Delegate Zero Presents Seven Zapatista Comandantes to the Other Campaign in Mexico City
By Al Giordano
The Other Journalism with the Other Campaign in Mexico City
October 2, 2006
MEXICO CITY, SUNDAY, OCTOBER 1, 2006: Two thousand organizers of the Zapatista Other Campaign convened today in the Pantitlán neighborhood of Mexico City for a conference to “analyze the national situation,” a task made still more complicated nineteen hours earlier when the Mexican Armed Forces conducted helicopter surveillance flights on Saturday over the city of Oaxaca, six hours to the south of the nation’s capital. The flagrant participation by the national army added the specter of military intervention against the very citizenry that the institution is sworn to defend.
Zapatista comandantes in Pantitlan Photo: D.R. 2006 Simon Fitz |
“We are sure that there are going to be many aggressions against us,” Alberto Juan Castillo, known by his Zapotec indigenous name of “Macha” in his town of Union Hidalgo on the Oaxacan Isthmus of Tehuantepec, told the assembled. “We are peaceful and unarmed, but we are going to defend ourselves with all that we have.”
Castillo explained that throughout Oaxaca and other cities, neighborhood residents have erected barricades each night to slow the threatened attack by federal troops against the occupation often called “the Oaxaca Commune” (which has lasted more than twice as long as the Paris Commune of 1871). He noted that during daylight hours the barricades are lifted, but the people are equally prepared and ready to mount a defense against any invading force. “We also think that they will enter other regions, too. In the Sierra region, war tanks have moved in. We ask that you remain vigilant and informed.”
The theme of Oaxaca was a constant throughout the afternoon. “The workers of Oaxaca have risen up,” said Sergio Almaguer Cosío, secretary general of the Mexican Party of Communists at the Mexico City meeting. “The teachers are on strike. The popular organizations fight against the political bosses and the government, represented by the Popular Assembly of the Peoples of Oaxaca (APPO), demanding the destitution of governor Ulises Ruiz. The police say they are ready to intervene at the beck and call of Vicente Fox. The state legislators of the PRI, PAN and PRD parties, their political arguments spent, solicit with anguish the intervention of federal troops to maintain the governor by brute force. But the people have confronted the police and defeated them. They have not been able to dissolve the encampment or the mobilizations. A march of thousands draws near Mexico City.”

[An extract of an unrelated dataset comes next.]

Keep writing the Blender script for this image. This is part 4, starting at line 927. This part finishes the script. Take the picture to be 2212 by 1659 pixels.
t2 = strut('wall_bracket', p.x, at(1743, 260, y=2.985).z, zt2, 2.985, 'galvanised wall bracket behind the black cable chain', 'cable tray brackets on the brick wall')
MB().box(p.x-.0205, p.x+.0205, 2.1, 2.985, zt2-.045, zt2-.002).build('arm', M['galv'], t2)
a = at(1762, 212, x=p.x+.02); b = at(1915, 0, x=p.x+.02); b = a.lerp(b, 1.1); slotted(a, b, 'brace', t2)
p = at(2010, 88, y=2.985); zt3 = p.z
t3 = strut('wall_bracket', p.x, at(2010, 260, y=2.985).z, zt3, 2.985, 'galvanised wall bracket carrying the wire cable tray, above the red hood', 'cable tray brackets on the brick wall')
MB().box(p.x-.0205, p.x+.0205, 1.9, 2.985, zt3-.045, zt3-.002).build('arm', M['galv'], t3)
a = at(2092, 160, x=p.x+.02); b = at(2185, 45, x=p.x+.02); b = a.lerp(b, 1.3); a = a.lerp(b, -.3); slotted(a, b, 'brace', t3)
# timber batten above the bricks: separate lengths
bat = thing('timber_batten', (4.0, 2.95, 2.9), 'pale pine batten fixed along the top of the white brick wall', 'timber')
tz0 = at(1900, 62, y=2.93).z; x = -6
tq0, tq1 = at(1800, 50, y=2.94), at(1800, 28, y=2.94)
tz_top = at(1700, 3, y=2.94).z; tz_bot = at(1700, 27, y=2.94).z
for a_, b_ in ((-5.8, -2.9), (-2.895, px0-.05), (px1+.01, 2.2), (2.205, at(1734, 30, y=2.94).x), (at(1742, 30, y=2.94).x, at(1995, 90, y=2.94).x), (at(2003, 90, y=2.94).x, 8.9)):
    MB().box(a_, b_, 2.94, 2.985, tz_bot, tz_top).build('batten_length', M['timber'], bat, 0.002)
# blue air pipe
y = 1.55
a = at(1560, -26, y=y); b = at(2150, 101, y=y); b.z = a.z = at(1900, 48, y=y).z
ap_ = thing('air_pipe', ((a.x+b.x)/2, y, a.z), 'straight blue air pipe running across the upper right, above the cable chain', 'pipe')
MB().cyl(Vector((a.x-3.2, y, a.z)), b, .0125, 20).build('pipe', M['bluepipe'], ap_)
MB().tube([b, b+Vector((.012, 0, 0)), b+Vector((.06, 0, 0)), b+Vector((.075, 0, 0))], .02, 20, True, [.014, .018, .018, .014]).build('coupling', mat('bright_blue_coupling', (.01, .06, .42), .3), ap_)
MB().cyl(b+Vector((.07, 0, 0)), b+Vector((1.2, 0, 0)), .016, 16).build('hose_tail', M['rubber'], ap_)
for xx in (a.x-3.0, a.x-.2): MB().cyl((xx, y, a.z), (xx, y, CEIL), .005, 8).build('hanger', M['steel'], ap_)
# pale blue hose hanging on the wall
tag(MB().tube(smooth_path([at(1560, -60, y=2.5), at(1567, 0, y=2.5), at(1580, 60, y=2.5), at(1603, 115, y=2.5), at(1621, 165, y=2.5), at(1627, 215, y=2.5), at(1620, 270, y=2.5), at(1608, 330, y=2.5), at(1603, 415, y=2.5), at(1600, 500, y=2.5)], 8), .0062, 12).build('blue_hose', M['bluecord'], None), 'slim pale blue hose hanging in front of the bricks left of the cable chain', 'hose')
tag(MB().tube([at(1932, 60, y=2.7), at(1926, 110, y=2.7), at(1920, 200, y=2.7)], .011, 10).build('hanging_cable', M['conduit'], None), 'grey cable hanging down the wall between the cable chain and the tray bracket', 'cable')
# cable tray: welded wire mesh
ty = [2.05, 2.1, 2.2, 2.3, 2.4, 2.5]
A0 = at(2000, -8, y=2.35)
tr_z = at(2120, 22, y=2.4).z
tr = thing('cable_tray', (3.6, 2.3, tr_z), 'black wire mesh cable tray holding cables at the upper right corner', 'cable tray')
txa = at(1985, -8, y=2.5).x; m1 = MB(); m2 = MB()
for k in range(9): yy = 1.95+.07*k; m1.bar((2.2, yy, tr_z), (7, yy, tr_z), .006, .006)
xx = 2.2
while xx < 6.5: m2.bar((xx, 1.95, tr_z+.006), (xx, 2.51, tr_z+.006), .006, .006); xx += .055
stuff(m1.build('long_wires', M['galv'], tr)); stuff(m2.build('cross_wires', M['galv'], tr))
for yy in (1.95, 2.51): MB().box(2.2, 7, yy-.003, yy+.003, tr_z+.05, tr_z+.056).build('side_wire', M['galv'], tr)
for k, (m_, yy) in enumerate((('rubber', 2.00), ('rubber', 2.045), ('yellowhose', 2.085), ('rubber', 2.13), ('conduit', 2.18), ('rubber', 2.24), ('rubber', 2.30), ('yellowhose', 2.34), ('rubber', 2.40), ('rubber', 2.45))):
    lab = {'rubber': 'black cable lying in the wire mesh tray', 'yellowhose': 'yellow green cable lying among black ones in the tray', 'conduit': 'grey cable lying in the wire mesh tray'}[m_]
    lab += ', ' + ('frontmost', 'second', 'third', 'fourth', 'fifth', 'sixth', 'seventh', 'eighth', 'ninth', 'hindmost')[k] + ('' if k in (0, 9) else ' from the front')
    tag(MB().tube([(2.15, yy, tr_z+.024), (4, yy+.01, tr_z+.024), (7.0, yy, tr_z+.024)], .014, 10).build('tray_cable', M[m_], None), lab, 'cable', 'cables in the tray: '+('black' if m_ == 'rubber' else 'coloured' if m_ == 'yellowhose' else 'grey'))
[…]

Marcos and Zapatista delegates prepare to leave earlier this weekend Photo: Irene Sanchez and Chris Alonso |
Speaking on behalf of the seven comandantes of the Zapatista Army of National Liberation also seated in front of the conference under a gigantic tarp shading the participants from a pounding sun, Subcomandante Marcos introduced Delegada Una, Comandanta Grabiela; Delegado Dos, Comandante Zebedeo; and Delegada Tres, Comandanta Miriam, who he said will remain in Mexico City and environs to participate in and widen the fight to free the political prisoners of nearby Atenco. He also presented Delegada Cuatro, Comandanta Gema; Delegada Cinco, Comandanta Hortensia, her daughter Lupita (“Delegada Five and 1/4,” peering out, too, from a ski-mask); Delegado Seis, Comandante David, and Delegado Siete, Comandante Tacho, whom he said would, after this visit to the center of the country, report back to the rest of the Zapatistas in Chiapas. (Errata: Narco News reported yesterday that Hortensia and Lupita would be joining the coming tour by Delegado Zero – Marcos – to Mexico’s Northern States; the Subcomandante’s words today indicate she is heading back to Chiapas instead.)

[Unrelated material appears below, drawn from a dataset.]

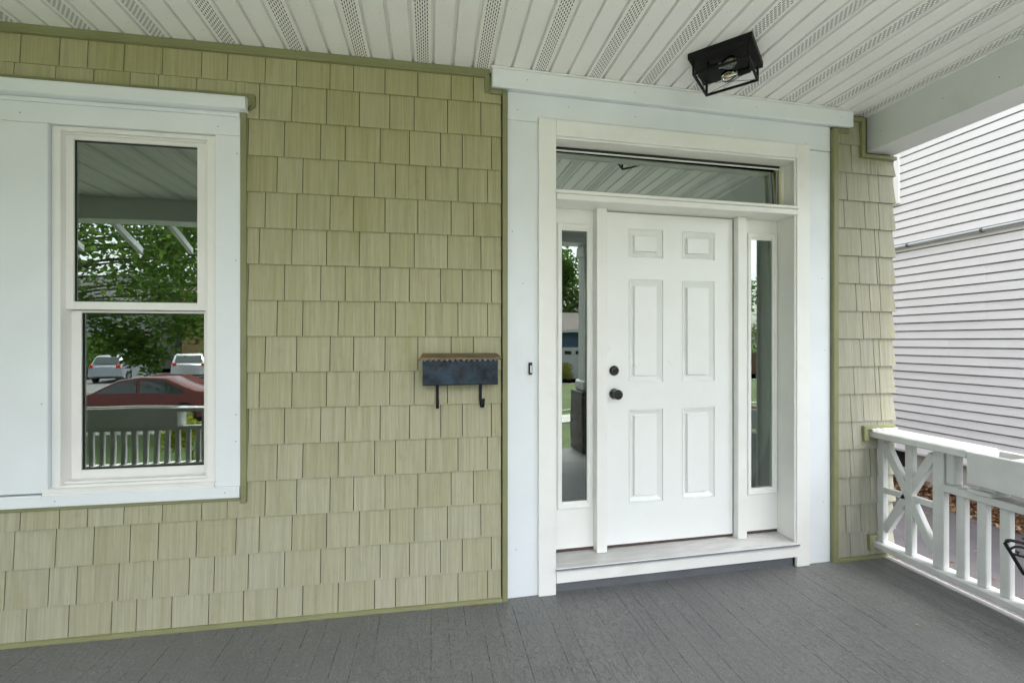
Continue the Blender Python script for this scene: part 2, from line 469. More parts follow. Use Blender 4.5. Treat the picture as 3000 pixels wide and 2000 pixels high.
obj('ceiling_trim', MB().prism([(.0, 2.828), (-.026, 2.828), (-.026, 2.800), (-.022, 2.797), (-.022, 2.790), (0, 2.788)], 0, WL, .303), M['olive'], wall)
obj('step_trim', MB().cbox(.277, .303, -.025, 0, 2.708, 2.799, .002), M['olive'], wall)
obj('step_trim', MB().cbox(.3035, .372, -.024, 0, 2.703, 2.728, .002), M['olive'], wall)
obj('corner_trim', MB().cbox(.373, .401, -.024, .004, -.008, 2.728, .003), M['olive'], wall)
obj('base_trim', MB().prism([(0, -.006), (-.030, -.006), (-.030, .004), (-.021, .012), (-.021, .018), (0, .018)], 0, WL, .372), M['olive'], wall)

# strip of shingles right of the door
strip_w = thing('shingle_strip', 'narrow strip of shingles at the house corner between front door and white railing', 'wall', LOC_D, ROT)
SJ = [[(2.145, 2.2)], [2.231, 2.378, 2.433], [2.196, 2.364, 2.443], [2.176, 2.334, 2.447], [2.307, 2.417, 2.447], [2.29, 2.429, 2.449], [2.268, 2.375, 2.457], [2.32, 2.455],
      [2.302, 2.404, 2.45], [2.251, 2.416, 2.45], [2.226, 2.324, 2.461], [2.24, 2.44], [2.223, 2.378, 2.421], [2.223, 2.378, 2.44], [2.188, 2.302, 2.44], [2.223, 2.37, 2.45]]
def zs(k): return 2.807-.1755*k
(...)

Today’s conference included much behind-the-scenes organizing for both the efforts to free the political prisoners and the transportation logistics for the upcoming 54-day tour to the US border (Narco News and The Other Journalism with the Other Campaign were among the alternative media and other organizations invited to send representatives on a 42-seat bus that will be accompanying Delegate Zero starting Saturday, October 7; your reporters and filmmakers will be there, and also reporting in advance and behind the tour for the next two months, as well as our news teams in Atenco-DF and Oaxaca, among other parts of Mexico and a country called América), and elaborate analyses of the current political situation in Mexico by Marcos and by political organizations that adhere to the Other Campaign, some of which will be published in full on these pages in coming days. But the light of the continuing struggle in Oaxaca was, perhaps, that which shone brightest during today’s kick-off meeting.
“Oaxaca is not just an emergency,” said Subcomandante Marcos. “It is also an example to follow.”